Takeaway #23: the Learning Curve and #PublicEnemy

***People, people we are the same

        No we’re not the same

        Cause we don’t know the game

        What we need is awareness, we can’t get careless

        You say what is this?

        My beloved lets get down to business

        Mental self defensive fitness***

 Public Enemy Fight the Power

I said you can write an anthology on PE (Public Enemy, not Price to Earnings).  I will not write it here, but the crew deserves at least one other quote.  Plus, BPM knows that you old heads have a lot of those lyrics in your cranium. 

Do you really believe the guy who is making a mint when he says “I just got lucky, I started the same as you?”  If you do, you don’t know his game.  You need to work that much harder.  You have to stay informed in your field.  You can’t get lazy and act in a slipshod fashion about your area of core competency.  If you sleep on the guy next door, he will eat your lunch.

Inherit in doing this, is maintaining mental fitness. Remember, in a 24-7 global economy, there is a guy on the other side of the world right now trying to take yours.  You can sit by and let him take it, or you can be working on the next thing or tightening up your game. 

BPM TAKEAWAY#23:

  • KEEP EXPANDING YOUR LEARNING CURVE

  • NO SLEEPING ON THE JOB

 

Takeaway #26: Lessons inspired by #Mos Def

***Mr. Fash-ion, that style never last long

The harder you flash, the harder you get flashed on

There’s hunger in the street that is hard to defeat

Many steal for sport, but more steal to eat

Cat’s heavy at the weigh-in, and he’s playing for keeps

Don’t sleep, they’ll roll up in your passengers seat***

  Mos Def ♦Got;  Black on Both Sides  (1999)

The maxim:  Eat your lunch or someone will eat it for you.  Management does not want to enter the industry because it fears that it will lead to cannibalization of its current market share.  The sad fact is that if the expansion step is not taken, there is a greater chance that the company will have an even greater market share taken by the current competition seeking any incremental revenue advantage possible.  In the best market, there are always the hungry few.  The scary part is that it only takes one desperate player to take a huge bite out of your piece of the pie.

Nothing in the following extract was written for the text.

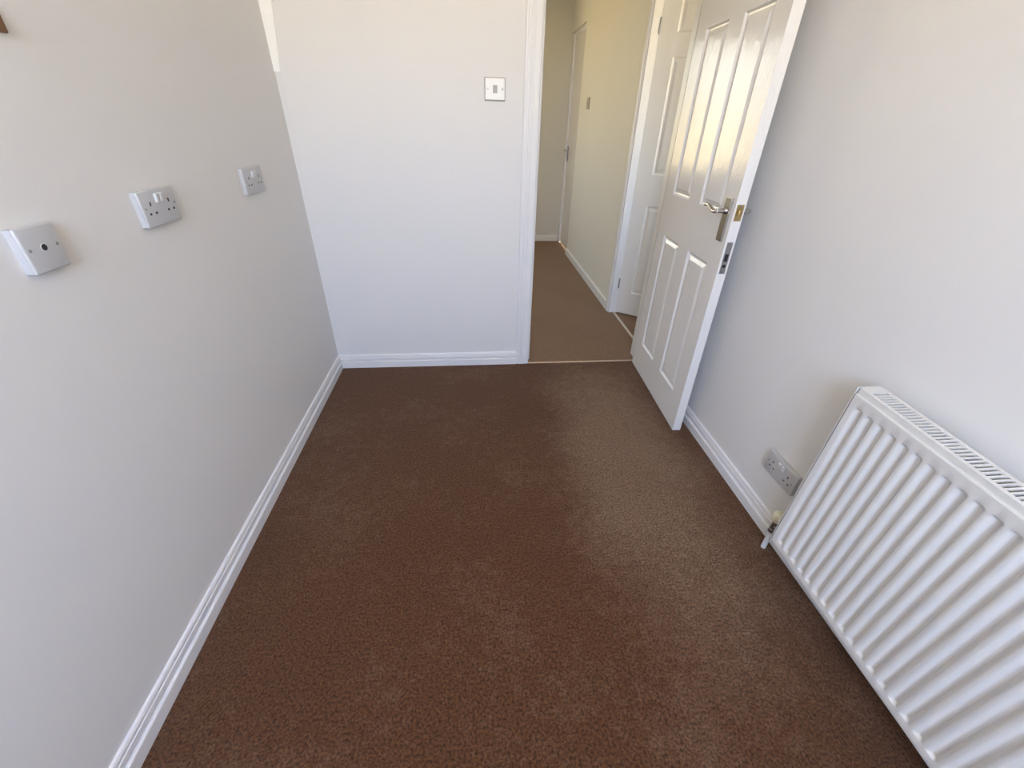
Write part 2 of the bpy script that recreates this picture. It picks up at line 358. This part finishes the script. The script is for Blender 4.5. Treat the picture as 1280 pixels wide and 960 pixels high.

The other reality is that overplaying your hand (“hard flashing”) can only make the desperate and hungry seek to “flash on” you that much harder.  If you perpetually view investor relations as telling people how large your market share is, then you can view it as the same as putting a big red “X” on your back as a target for the competition.  And it is not just the competition.  The target is on the back for government regulators and agencies looking to make an example of you as one of the fat cats.  You can get jacked from the passenger’s side of your ride by anybody.

 

BPM TAKEAWAY#26:

  • FEAR HUNGER NOT CANNIBALIZATION

  •  GET A LOW PROFILE, DON’T GET PROFILED

#150: Sen Dog: When Competition Eats Your Lunch

***Never know what the next man got

Any fool might make it hot

All it takes is one good shot***

 Sen Dog   ♦    Hell and Back

Takeaway 150:  The competition will eat your lunch.  Assuming a rationale, self interested player, the expectation is your competitor will seize any opportunity to exploit for enterprise weakness, even with a far less superior product.  They need only be lucky once.

Takeaway #217: Credible Threat?

***And you could never catch me on the block without a strap

And I would never pull it out unless I’m bouts to black***

Scarface  Never

Takeaway #217:  Lessons on détente.   You must be equipped with lawyers and sales people willing to take the fight to the competition – remain strapped.  Do not, however, give empty threats.  Threats must be backed by credibility.  The reason détente works is because each party actually believes the other is willing to pay the ultimate sacrifice.  Do not threaten a law suit or a competitive activity unless you are ready, willing and able to execute.